■ Request ■
How many lines in the records below hold the string "script"? Please answer with the number and nothing more.

## Start Raw records

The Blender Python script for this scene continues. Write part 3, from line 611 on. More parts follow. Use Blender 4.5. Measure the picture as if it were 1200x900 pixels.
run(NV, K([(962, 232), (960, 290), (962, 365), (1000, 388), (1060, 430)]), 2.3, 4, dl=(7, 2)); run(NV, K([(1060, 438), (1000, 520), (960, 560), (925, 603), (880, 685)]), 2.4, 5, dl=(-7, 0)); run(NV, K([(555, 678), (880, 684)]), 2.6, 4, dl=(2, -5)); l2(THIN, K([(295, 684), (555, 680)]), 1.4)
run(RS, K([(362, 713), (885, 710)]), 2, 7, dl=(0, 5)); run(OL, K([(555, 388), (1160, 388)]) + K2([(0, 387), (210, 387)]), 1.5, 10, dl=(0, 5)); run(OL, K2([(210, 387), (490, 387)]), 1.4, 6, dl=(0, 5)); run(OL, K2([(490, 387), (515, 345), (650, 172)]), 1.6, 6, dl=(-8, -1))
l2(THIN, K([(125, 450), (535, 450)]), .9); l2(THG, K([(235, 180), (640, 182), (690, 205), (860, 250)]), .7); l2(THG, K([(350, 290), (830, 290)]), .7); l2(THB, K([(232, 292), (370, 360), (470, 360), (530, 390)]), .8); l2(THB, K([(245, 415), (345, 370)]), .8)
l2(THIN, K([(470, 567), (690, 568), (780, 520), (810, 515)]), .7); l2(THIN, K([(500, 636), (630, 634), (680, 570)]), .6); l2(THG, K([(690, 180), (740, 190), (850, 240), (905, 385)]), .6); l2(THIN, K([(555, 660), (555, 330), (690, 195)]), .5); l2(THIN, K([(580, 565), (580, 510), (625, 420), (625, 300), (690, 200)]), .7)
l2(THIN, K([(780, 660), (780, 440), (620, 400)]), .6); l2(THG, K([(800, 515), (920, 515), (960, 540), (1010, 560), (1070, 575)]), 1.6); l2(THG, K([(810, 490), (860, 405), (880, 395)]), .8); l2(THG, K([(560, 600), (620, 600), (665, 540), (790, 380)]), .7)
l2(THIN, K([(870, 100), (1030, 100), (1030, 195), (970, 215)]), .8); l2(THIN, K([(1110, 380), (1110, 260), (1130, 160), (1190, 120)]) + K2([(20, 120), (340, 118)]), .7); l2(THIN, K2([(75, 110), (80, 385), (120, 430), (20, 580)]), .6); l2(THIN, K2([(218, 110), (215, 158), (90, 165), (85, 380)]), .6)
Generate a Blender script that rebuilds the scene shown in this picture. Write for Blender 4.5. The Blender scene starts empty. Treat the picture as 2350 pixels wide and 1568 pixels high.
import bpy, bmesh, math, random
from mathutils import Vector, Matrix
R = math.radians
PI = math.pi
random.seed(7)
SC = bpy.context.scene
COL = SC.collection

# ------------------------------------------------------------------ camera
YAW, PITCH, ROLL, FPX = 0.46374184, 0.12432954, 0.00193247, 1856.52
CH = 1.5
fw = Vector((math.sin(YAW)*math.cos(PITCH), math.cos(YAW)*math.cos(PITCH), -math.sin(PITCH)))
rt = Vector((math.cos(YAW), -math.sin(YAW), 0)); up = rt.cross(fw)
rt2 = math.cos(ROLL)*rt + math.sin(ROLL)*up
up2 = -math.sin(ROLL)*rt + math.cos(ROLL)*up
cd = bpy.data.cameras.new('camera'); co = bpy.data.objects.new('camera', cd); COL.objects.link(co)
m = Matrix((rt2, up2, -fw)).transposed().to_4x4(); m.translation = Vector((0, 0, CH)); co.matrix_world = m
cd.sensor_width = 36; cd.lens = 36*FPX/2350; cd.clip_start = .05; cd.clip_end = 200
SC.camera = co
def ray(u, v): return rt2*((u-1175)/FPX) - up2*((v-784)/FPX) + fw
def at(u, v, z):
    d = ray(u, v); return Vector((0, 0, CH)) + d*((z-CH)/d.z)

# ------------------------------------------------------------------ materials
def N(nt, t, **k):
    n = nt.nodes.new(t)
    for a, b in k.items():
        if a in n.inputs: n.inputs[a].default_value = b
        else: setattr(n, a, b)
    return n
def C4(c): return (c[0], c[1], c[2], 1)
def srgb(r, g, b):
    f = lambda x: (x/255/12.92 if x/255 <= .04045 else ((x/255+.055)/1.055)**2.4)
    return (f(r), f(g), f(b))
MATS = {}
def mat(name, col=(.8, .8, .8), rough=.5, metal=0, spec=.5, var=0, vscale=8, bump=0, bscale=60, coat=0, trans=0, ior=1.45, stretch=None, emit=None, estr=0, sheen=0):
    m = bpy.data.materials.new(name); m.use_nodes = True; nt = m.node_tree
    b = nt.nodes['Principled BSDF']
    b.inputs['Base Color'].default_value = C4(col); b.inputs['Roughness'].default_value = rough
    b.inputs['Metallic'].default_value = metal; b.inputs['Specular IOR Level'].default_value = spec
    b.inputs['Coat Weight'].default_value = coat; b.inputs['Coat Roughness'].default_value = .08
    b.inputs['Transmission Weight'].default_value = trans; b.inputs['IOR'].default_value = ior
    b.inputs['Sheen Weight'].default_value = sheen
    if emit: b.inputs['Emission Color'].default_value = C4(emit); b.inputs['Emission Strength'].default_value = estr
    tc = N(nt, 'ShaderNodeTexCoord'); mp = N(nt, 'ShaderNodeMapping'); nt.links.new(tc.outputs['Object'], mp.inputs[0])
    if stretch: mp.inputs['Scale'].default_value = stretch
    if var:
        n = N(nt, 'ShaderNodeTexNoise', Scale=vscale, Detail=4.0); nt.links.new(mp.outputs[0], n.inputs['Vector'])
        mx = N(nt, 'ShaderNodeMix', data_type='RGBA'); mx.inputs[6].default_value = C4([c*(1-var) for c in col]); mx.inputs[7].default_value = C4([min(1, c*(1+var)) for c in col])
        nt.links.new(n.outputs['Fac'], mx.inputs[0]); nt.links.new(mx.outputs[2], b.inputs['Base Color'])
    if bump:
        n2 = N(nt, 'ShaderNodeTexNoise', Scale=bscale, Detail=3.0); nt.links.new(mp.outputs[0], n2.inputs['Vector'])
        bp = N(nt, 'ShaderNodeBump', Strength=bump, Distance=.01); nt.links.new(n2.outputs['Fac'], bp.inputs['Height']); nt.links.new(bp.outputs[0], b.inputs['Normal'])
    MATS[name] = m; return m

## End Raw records

■ Solution below ■
2